Brief — Repeat exactly the lines running from the line that contains "Write part 2" to the line that contains "(0.150, 0.111, 0.078))"; include both ends and add nothing.

Provided data —
* * * * * * *

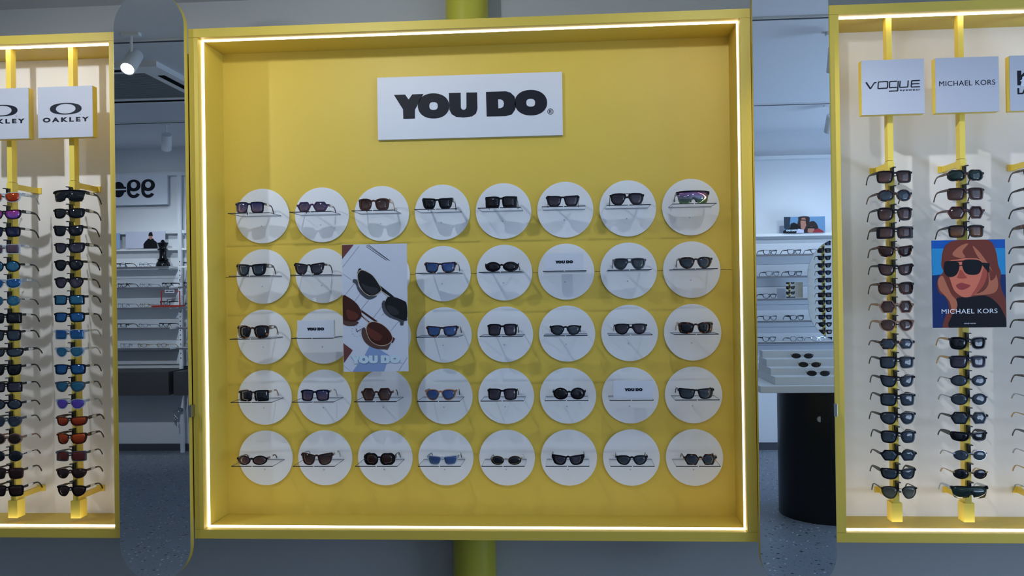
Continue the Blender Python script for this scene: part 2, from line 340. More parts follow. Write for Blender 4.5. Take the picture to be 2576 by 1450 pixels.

* * * * * * *

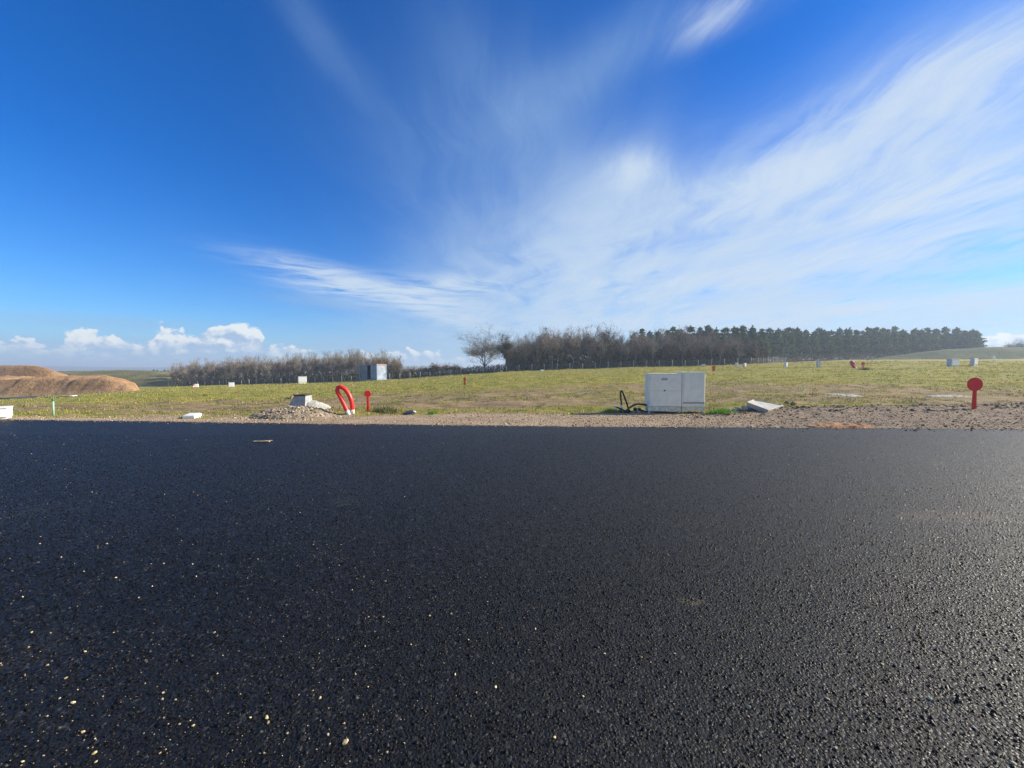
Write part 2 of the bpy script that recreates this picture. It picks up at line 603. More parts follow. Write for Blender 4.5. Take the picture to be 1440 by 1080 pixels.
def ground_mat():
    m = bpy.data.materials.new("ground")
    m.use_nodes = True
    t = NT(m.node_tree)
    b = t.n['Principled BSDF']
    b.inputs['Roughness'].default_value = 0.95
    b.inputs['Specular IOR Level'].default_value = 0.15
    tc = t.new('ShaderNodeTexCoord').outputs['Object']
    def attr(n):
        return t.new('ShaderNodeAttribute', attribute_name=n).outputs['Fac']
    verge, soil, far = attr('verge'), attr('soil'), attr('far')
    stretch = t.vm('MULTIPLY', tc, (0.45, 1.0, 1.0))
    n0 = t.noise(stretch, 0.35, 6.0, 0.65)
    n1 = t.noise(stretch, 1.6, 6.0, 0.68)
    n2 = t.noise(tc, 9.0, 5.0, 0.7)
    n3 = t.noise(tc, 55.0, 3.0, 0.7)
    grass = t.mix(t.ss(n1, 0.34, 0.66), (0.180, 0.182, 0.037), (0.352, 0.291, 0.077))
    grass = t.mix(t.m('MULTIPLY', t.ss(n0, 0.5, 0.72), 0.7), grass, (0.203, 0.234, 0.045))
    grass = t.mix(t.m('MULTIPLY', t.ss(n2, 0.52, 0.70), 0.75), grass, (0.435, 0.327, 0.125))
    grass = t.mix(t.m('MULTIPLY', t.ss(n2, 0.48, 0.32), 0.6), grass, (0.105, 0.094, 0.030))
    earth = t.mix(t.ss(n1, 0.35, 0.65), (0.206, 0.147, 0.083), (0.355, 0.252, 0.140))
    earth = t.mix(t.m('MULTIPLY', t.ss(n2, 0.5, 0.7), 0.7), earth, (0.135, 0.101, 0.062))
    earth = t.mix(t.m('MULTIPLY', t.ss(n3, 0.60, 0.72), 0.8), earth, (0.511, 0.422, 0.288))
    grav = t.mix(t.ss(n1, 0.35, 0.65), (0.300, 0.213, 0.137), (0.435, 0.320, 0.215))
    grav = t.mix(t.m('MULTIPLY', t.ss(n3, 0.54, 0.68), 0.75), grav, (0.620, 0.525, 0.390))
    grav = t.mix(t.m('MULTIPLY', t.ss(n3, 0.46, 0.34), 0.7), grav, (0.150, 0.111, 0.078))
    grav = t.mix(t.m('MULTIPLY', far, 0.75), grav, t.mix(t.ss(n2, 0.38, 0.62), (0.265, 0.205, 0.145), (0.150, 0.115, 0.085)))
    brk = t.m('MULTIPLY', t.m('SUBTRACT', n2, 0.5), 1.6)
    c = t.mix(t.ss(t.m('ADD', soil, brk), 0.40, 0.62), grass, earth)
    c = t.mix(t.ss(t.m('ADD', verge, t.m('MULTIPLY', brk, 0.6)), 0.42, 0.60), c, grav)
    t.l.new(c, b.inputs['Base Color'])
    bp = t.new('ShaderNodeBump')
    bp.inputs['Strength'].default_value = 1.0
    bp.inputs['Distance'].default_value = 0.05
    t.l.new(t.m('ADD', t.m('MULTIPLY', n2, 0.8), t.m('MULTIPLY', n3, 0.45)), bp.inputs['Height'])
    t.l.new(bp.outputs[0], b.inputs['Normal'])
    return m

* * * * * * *

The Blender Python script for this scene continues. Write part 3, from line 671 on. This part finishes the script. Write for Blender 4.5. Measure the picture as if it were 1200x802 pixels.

* * * * * * *

Solution —
Write part 2 of the bpy script that recreates this picture. It picks up at line 603. More parts follow. Write for Blender 4.5. Take the picture to be 1440 by 1080 pixels.
def ground_mat():
    m = bpy.data.materials.new("ground")
    m.use_nodes = True
    t = NT(m.node_tree)
    b = t.n['Principled BSDF']
    b.inputs['Roughness'].default_value = 0.95
    b.inputs['Specular IOR Level'].default_value = 0.15
    tc = t.new('ShaderNodeTexCoord').outputs['Object']
    def attr(n):
        return t.new('ShaderNodeAttribute', attribute_name=n).outputs['Fac']
    verge, soil, far = attr('verge'), attr('soil'), attr('far')
    stretch = t.vm('MULTIPLY', tc, (0.45, 1.0, 1.0))
    n0 = t.noise(stretch, 0.35, 6.0, 0.65)
    n1 = t.noise(stretch, 1.6, 6.0, 0.68)
    n2 = t.noise(tc, 9.0, 5.0, 0.7)
    n3 = t.noise(tc, 55.0, 3.0, 0.7)
    grass = t.mix(t.ss(n1, 0.34, 0.66), (0.180, 0.182, 0.037), (0.352, 0.291, 0.077))
    grass = t.mix(t.m('MULTIPLY', t.ss(n0, 0.5, 0.72), 0.7), grass, (0.203, 0.234, 0.045))
    grass = t.mix(t.m('MULTIPLY', t.ss(n2, 0.52, 0.70), 0.75), grass, (0.435, 0.327, 0.125))
    grass = t.mix(t.m('MULTIPLY', t.ss(n2, 0.48, 0.32), 0.6), grass, (0.105, 0.094, 0.030))
    earth = t.mix(t.ss(n1, 0.35, 0.65), (0.206, 0.147, 0.083), (0.355, 0.252, 0.140))
    earth = t.mix(t.m('MULTIPLY', t.ss(n2, 0.5, 0.7), 0.7), earth, (0.135, 0.101, 0.062))
    earth = t.mix(t.m('MULTIPLY', t.ss(n3, 0.60, 0.72), 0.8), earth, (0.511, 0.422, 0.288))
    grav = t.mix(t.ss(n1, 0.35, 0.65), (0.300, 0.213, 0.137), (0.435, 0.320, 0.215))
    grav = t.mix(t.m('MULTIPLY', t.ss(n3, 0.54, 0.68), 0.75), grav, (0.620, 0.525, 0.390))
    grav = t.mix(t.m('MULTIPLY', t.ss(n3, 0.46, 0.34), 0.7), grav, (0.150, 0.111, 0.078))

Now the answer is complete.